[H-GEN] Poor man's Mosh
Russell Stuart
russell-humbug at stuart.id.au
Thu Jul 26 07:48:03 EDT 2012
I finally got around to setting up a personal VPS. (The price and me
being a tight arsed bastard may have had something to do with this. You
can get a VPS with 2 Tb internet, 20 Gb disk, 384Mb RAM for around AUD
$22/yr now.)
While setting it up I got unexpectedly disconnected a couple of times,
and I wasn't running screen. Yeah, laziness I know, but it pissed me
off. Computers are supposed to take care of this sort of thing for you.
I thought about it, and decided it would be nice on logging in I was
automatically dropped into a screen session, and if I was disconnected
the screen session was automatically resumed. But there were other
conditions. I had to be able to use ssh-agent and gpg-agent within the
session, and they had to be persistent as well.
I googled it of course, but there weren't any nice solutions I liked.
All the ones I saw used background agents that saved environment
variables to files. They often failed when the agents session exited
unexpectedly. Some people solved this with symlink tricks, but that
looked fragile to me.
The solution I came up with follows. All modifications are to .profile
(or .bash_profile if you use that instead). At the top of .profile add
these lines, which restart the existing screen session if there is one:
[ -z "${PS1}" ] || {
screen -list | grep --silent 'There is a screen on:' &&
exec screen -D -r || :
}
The "-z ${PS1}" test just ensures the shell is in interactive one.
Next, at the end of .profile add these lines:
[ -z "${PS1}" ] || {
agents=
[ ! -x /usr/bin/ssh-agent ] ||
agents="/usr/bin/ssh-agent"
[ ! -x /usr/bin/gpg-agent ] ||
agents="${agents:+${agents} }/usr/bin/gpg-agent --daemon"

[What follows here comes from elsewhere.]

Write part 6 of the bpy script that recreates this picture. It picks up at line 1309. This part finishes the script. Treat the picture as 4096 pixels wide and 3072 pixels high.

(setsid ${agents} screen -D -m "${SHELL}" -i&) 2>/dev/null
unset agents
while ! screen -list | grep --silent 'There is a screen on:'
do sleep 0.1
done
exec screen -r
}
The "setsid ${agents} screen -D -m" is I guess the magic sauce. The "-D
-m" arguments create a "daemon" part of the screen process, ie SCREEN
process you see if you do a "ps". Running it that way means the agents
persist until the screen session exits. As it is a daemon process you
have to put it in the background, because it is useless until a
foreground screen session connects to it. Because it is put in the
background we have to wait until it starts, which explains the while
loop. Finally the screen -r attaches to the background process we
started.
Finally, we have one more step. .bashrc isn't read by a login shell so
most .profile's read it manually. It is read by a non-login shell. The
end result is if it is done before "screen -D -m" is run then the shells
spawned by it will see it run twice. That can stuff things up, and did
in my case. The solution is to move the lines that read .bashrc to the
end of the .profile. So in my .profile this line, which was near top,
is now the last line:
[ -z "${BASH_VERSION}" -o ! -s "${HOME}/.bashrc" ] ||
. "${HOME}/.bashrc"
Mosh does more than restore sessions of course, and this does none of
those other things. But it does do what I wanted, and it does preserve
all of ssh's functionality, and as far as I can tell that is novel.